Second, the platform is explicitly betting on direct-to-fan monetisation — subscriptions, tips, paid messaging — rather than on advertising, brand deals, or CPM-based content funds. That's the same structural bet Oarized's niche is built around: payout technology for creators who are paid directly by fans or by platforms, not by advertisers. A competitor publishing hard numbers on that model at this scale is a signal the category has real revenue behind it, not just funding-round hype.

Third, the specifics of the 80/20 split and the 7-to-28-day hold period give operators a concrete comparison point when they set their own take rates and payout timelines. A platform advertising faster payouts or a better creator share than 80% has a specific, published number to compete against — rather than an estimate pulled from marketing copy.

Caveats: Self-Reported Numbers, No Audit

Every figure in this piece — the $200 million run rate, the 17 million monthly active users, the 250,000-plus creators, and the 3-6x AI earnings multiplier — comes from Fanvue's own press release and has not been independently audited or verified by a third party. Annualised run rate is a projection based on a recent period's revenue, not a trailing twelve-month audited figure, and companies choose the window they annualise from; Fanvue has not disclosed the underlying monthly revenue data behind the $200 million figure, only the multiple of growth since January 2026.

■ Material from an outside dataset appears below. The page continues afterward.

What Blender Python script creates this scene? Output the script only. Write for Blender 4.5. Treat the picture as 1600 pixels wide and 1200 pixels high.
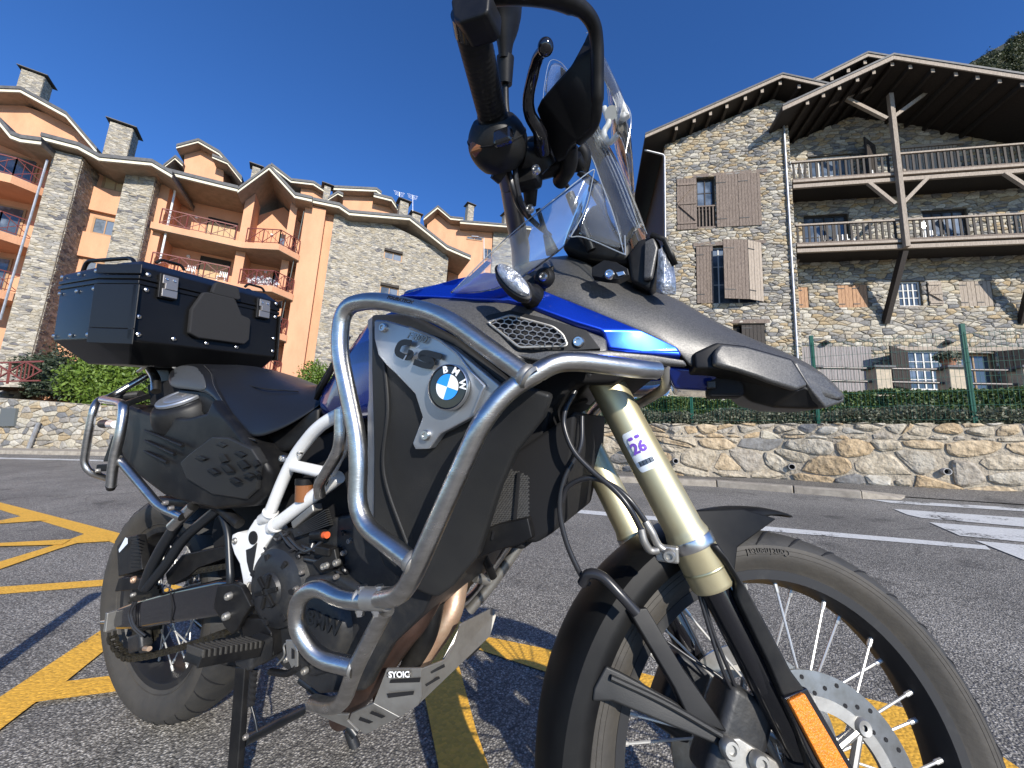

Similarly, "monthly active users" and "creators" are platform-defined metrics with no disclosed methodology for what counts as active or earning. We have not seen Fanvue's transaction volume, its actual creator payout totals, or any regulatory filing that would corroborate the release independently, because as a privately held UK company it isn't required to publish one.

What is independently verifiable is the payout policy itself: the 80/20 split and the 7-to-28-day pending period are published, dated terms on Fanvue's own legal page, not marketing claims, and that is the part of this story we'd treat as most reliable for benchmarking purposes.